GOAL:
Without the pictures, please reproduce only the lines from the one with "Write a Blender" through the one with "from math import", both included.

EXTRACTED MATERIAL:
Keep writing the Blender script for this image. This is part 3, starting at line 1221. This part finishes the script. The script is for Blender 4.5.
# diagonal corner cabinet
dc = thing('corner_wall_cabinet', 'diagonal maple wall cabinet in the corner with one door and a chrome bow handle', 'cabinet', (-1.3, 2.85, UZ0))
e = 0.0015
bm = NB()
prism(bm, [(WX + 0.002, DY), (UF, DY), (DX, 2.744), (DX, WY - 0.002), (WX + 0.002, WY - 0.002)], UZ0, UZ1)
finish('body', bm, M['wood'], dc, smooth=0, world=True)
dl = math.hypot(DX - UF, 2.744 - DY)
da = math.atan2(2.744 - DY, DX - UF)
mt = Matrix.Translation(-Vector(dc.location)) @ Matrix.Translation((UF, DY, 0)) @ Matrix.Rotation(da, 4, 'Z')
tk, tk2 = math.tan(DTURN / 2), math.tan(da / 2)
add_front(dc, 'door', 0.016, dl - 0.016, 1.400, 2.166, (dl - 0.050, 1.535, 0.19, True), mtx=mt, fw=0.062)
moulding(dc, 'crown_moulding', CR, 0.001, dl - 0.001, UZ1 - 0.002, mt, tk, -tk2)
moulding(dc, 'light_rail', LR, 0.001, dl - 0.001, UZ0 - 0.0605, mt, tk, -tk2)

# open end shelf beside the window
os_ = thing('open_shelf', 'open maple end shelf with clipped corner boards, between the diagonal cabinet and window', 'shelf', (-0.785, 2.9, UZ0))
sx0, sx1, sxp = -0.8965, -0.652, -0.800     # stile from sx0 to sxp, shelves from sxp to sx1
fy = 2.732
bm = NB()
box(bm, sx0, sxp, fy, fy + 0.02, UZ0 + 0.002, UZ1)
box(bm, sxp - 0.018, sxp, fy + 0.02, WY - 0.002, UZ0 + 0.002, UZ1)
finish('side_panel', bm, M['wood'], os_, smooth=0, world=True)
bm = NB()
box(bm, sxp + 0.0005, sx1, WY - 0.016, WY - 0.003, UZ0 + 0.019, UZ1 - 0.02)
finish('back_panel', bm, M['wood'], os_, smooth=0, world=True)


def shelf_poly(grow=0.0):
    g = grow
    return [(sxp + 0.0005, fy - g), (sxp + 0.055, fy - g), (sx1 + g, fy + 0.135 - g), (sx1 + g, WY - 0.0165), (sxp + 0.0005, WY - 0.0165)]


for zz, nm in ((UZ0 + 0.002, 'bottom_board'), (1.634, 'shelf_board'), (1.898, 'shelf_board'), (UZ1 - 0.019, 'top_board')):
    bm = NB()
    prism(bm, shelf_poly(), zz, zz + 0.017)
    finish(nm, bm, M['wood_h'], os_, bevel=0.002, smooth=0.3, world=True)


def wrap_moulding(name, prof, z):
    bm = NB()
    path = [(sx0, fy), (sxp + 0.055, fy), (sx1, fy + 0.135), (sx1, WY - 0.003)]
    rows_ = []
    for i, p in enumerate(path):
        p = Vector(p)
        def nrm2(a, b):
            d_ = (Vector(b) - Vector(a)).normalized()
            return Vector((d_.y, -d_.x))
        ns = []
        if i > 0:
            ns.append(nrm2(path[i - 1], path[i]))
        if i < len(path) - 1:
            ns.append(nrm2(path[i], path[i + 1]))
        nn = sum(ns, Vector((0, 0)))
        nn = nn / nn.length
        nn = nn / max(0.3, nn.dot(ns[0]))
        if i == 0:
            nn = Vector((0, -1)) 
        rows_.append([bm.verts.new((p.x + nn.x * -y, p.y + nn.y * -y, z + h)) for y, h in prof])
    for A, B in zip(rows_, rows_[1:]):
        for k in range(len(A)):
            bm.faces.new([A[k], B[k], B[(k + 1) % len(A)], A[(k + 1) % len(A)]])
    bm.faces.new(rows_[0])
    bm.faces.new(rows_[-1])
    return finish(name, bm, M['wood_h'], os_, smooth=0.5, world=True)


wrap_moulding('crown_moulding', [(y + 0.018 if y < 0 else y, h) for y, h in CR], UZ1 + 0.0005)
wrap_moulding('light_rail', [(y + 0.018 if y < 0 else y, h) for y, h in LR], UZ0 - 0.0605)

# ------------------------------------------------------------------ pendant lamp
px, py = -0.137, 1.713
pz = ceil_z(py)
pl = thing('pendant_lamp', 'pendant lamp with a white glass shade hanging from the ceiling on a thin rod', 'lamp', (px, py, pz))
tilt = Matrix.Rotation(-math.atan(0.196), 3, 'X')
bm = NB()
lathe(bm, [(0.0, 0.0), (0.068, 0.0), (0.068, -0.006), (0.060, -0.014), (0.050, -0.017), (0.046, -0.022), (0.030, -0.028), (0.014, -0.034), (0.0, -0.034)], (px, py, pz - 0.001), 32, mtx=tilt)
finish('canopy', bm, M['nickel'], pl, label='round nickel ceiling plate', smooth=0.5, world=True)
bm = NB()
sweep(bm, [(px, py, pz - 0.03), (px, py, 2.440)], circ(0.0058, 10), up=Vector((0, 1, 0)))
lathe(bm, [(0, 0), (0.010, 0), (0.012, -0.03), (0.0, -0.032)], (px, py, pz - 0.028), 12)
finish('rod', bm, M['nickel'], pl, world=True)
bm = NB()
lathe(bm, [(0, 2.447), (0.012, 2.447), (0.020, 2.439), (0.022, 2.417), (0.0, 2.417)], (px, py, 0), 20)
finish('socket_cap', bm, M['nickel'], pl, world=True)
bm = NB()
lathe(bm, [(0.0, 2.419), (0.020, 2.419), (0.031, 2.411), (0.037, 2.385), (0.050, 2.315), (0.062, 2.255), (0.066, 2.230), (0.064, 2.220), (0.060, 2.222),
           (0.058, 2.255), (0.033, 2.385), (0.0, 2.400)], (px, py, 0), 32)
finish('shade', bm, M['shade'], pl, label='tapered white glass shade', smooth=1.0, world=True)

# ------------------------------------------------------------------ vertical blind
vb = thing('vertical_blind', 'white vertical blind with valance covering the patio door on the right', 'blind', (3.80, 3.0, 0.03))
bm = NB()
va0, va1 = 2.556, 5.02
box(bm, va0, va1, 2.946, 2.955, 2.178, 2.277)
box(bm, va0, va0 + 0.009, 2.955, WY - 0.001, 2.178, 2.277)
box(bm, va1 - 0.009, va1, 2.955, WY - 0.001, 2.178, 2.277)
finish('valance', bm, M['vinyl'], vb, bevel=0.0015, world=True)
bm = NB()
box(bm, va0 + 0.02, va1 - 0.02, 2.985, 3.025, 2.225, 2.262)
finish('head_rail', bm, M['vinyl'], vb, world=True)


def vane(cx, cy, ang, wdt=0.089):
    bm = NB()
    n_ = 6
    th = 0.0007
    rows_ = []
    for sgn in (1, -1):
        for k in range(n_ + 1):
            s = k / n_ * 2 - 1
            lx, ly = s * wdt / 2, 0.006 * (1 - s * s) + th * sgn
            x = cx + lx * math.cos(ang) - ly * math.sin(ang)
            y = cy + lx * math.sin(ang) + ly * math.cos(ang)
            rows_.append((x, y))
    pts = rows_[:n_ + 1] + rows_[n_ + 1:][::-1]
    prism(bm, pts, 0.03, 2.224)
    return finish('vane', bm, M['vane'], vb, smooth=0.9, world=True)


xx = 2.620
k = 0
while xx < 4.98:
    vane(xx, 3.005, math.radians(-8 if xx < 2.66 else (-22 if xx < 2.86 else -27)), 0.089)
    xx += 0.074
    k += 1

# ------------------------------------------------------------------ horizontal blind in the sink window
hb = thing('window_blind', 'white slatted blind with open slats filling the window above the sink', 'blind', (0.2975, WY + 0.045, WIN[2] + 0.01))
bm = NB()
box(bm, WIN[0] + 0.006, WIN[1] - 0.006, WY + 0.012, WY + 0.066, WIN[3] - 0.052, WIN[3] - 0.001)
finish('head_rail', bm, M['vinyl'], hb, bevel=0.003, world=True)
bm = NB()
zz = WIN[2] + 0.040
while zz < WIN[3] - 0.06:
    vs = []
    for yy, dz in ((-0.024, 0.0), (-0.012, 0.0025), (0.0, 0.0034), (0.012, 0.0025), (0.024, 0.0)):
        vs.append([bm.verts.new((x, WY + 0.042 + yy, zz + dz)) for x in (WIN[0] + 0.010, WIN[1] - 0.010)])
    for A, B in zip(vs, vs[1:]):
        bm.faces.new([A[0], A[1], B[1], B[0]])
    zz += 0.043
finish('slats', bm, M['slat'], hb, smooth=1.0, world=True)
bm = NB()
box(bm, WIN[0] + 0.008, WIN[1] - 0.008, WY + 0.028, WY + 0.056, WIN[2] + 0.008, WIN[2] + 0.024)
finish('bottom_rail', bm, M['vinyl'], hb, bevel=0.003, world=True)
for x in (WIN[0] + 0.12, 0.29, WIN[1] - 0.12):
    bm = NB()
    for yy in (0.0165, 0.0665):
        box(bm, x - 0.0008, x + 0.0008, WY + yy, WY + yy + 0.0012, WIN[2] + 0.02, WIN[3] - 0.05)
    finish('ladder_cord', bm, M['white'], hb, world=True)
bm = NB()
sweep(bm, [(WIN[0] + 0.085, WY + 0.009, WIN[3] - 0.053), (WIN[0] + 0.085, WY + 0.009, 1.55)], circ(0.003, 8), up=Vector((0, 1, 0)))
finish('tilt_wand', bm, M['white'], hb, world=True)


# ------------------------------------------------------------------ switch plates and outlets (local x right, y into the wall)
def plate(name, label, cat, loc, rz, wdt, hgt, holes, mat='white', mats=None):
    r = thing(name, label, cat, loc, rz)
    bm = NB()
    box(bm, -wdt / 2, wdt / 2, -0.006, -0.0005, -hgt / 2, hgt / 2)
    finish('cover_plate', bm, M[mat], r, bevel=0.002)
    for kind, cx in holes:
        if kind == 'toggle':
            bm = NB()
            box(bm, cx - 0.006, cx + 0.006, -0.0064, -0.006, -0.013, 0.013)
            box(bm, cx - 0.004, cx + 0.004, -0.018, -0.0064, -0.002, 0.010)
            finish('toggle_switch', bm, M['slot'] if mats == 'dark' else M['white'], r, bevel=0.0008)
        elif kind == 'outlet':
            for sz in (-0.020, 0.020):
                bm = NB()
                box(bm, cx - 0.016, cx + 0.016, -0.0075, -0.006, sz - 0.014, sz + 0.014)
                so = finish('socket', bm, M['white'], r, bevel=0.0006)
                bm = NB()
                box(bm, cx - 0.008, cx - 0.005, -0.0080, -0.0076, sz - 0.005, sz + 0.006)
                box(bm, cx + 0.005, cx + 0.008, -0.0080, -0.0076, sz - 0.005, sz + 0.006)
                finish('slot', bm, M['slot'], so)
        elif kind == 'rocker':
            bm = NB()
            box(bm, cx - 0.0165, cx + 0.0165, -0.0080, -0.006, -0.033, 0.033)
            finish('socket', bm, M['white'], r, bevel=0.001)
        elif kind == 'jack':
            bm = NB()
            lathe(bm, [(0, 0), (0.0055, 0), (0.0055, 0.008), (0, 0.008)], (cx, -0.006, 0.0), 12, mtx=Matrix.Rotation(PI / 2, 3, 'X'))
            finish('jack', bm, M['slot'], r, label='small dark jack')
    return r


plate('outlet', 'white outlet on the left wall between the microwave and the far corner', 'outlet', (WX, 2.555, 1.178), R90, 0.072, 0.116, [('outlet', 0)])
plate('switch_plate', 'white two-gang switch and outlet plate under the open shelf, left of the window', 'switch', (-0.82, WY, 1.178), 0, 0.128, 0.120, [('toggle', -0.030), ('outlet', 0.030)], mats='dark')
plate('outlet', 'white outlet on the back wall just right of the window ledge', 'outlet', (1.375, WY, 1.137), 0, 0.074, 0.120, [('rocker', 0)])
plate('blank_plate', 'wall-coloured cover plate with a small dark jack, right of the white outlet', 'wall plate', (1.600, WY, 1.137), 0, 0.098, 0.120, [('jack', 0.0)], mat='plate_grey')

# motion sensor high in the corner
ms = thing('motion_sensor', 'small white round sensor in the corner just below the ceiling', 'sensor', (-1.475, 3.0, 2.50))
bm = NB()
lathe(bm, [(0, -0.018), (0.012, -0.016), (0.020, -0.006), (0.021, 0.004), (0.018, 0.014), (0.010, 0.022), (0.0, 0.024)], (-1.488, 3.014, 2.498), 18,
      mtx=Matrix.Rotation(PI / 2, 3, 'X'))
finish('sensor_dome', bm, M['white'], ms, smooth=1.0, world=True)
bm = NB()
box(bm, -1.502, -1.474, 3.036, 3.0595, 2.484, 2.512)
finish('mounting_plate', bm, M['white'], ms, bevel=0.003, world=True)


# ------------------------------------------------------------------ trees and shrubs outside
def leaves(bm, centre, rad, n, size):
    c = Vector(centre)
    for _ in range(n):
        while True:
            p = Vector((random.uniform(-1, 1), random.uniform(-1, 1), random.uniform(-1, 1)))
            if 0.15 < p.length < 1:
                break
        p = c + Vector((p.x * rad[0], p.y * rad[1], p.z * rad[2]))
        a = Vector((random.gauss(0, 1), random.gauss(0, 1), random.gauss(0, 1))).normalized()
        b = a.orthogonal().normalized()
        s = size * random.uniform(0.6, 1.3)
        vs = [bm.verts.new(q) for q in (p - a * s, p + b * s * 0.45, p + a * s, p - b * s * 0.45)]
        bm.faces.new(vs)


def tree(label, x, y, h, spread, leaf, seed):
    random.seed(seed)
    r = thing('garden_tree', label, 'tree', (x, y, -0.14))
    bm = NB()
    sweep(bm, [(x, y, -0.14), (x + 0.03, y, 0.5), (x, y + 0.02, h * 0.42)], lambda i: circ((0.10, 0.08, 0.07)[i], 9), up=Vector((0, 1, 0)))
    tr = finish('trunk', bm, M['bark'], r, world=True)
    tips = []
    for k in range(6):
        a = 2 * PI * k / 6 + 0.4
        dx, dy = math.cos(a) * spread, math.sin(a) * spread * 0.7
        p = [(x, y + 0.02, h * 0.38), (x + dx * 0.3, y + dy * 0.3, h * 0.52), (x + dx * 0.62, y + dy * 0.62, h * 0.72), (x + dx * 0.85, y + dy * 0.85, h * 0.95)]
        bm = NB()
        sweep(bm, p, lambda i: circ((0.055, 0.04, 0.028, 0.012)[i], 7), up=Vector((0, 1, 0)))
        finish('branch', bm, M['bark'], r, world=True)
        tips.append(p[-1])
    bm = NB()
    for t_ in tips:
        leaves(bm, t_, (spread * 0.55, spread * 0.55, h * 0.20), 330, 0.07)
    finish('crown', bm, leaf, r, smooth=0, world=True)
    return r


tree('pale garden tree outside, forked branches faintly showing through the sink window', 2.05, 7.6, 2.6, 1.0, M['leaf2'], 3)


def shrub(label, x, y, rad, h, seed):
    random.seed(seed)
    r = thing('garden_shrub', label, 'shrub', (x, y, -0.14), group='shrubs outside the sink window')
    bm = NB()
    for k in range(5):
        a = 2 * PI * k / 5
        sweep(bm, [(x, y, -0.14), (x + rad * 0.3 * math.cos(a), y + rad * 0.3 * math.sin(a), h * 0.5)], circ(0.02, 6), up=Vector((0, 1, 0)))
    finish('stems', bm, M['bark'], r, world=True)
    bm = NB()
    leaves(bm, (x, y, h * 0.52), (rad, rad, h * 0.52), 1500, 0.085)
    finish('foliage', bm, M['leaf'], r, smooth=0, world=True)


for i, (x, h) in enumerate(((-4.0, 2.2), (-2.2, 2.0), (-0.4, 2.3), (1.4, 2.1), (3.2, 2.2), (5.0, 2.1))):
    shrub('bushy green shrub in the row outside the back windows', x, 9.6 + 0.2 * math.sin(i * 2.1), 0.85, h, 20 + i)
--
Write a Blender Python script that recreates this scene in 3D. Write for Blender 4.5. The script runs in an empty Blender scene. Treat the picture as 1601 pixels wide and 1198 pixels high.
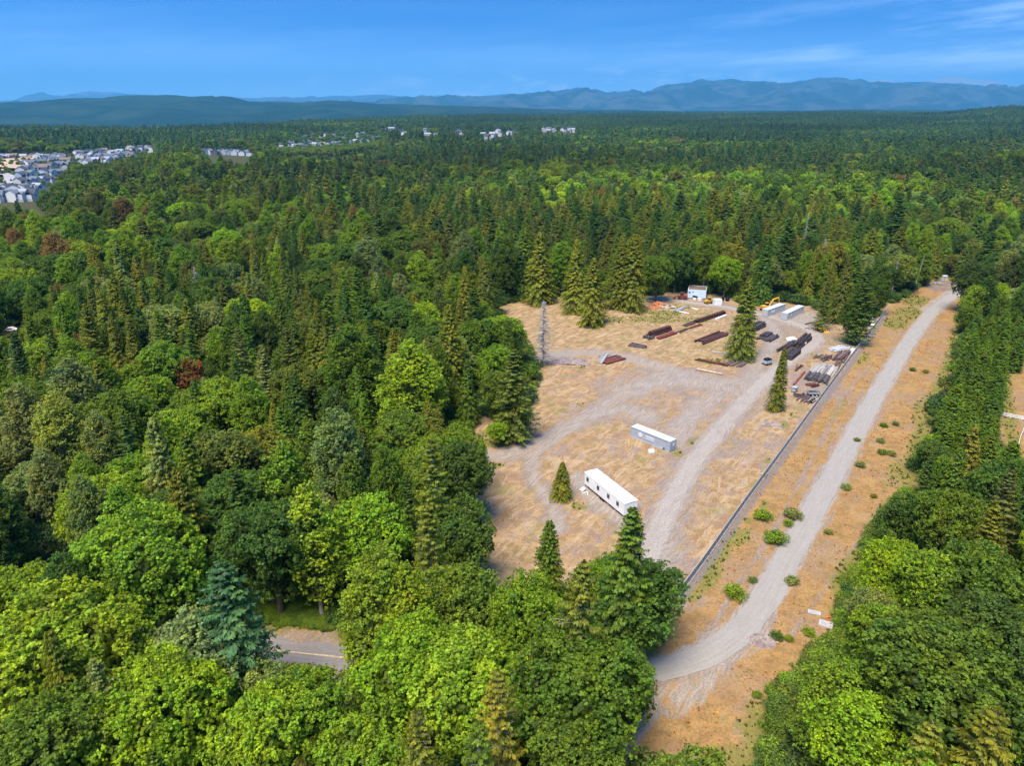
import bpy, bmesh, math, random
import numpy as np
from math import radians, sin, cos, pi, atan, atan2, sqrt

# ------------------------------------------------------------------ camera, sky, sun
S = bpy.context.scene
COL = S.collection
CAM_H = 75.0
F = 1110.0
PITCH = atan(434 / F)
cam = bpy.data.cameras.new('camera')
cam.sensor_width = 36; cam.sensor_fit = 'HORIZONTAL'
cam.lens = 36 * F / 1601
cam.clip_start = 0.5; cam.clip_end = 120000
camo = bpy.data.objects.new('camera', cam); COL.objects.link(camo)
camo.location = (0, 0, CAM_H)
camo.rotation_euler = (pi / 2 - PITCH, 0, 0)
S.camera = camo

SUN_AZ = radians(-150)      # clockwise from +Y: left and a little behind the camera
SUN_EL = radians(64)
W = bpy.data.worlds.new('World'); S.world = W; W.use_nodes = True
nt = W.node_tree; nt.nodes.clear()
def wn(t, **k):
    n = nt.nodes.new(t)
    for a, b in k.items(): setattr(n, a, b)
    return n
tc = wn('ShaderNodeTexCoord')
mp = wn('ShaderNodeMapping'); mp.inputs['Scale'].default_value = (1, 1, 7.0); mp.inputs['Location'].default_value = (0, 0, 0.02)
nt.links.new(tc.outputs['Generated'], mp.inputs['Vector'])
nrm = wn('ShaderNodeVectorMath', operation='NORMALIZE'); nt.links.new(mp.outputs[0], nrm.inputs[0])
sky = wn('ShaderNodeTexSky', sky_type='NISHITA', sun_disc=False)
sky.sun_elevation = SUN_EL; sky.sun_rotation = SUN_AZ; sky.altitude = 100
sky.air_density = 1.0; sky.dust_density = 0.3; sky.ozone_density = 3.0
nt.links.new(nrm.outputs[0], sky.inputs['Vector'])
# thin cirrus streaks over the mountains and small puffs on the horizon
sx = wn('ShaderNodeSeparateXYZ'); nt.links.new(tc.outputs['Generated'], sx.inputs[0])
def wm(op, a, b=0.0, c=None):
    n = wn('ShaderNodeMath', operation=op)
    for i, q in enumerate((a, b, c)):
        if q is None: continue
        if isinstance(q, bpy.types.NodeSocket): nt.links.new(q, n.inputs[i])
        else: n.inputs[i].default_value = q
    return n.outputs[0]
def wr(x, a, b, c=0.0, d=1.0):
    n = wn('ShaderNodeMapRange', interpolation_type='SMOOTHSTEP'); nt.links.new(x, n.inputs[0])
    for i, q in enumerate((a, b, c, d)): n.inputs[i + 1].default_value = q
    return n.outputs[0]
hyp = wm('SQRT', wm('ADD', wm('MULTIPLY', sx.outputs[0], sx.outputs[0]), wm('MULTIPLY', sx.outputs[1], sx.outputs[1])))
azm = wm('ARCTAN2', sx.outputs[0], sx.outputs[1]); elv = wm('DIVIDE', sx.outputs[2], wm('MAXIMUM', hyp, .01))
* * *
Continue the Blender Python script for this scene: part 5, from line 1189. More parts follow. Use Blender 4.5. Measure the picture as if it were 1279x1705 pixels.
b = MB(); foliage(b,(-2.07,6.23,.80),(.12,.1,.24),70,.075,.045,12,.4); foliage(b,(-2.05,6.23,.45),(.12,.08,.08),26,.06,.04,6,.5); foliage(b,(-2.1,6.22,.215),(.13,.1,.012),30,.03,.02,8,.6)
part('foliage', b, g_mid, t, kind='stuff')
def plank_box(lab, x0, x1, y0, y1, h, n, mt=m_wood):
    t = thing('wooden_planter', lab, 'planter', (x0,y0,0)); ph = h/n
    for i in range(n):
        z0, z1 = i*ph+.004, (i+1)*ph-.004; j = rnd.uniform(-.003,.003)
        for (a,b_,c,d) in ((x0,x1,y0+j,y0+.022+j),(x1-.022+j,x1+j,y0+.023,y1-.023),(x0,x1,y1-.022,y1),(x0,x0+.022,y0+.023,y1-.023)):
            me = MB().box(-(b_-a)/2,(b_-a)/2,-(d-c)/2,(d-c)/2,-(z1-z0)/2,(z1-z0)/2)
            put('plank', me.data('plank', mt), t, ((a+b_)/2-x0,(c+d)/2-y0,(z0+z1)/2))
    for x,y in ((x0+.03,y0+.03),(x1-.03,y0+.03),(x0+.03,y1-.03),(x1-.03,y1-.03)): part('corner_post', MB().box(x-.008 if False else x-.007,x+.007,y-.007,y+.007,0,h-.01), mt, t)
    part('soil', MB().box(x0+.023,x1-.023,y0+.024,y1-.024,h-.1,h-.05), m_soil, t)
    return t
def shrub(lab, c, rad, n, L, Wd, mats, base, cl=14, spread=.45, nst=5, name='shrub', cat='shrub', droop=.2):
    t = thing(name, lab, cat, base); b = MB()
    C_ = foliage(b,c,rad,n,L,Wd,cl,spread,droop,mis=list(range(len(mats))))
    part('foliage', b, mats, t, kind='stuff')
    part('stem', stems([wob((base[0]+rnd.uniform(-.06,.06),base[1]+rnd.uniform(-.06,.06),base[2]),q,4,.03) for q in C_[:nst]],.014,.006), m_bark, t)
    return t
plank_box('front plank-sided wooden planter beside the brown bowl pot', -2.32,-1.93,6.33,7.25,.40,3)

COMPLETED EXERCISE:
Write a Blender Python script that recreates this scene in 3D. Write for Blender 4.5. The script runs in an empty Blender scene. Treat the picture as 1601 pixels wide and 1198 pixels high.
import bpy, bmesh, math, random
import numpy as np
from math import radians, sin, cos, pi, atan, atan2, sqrt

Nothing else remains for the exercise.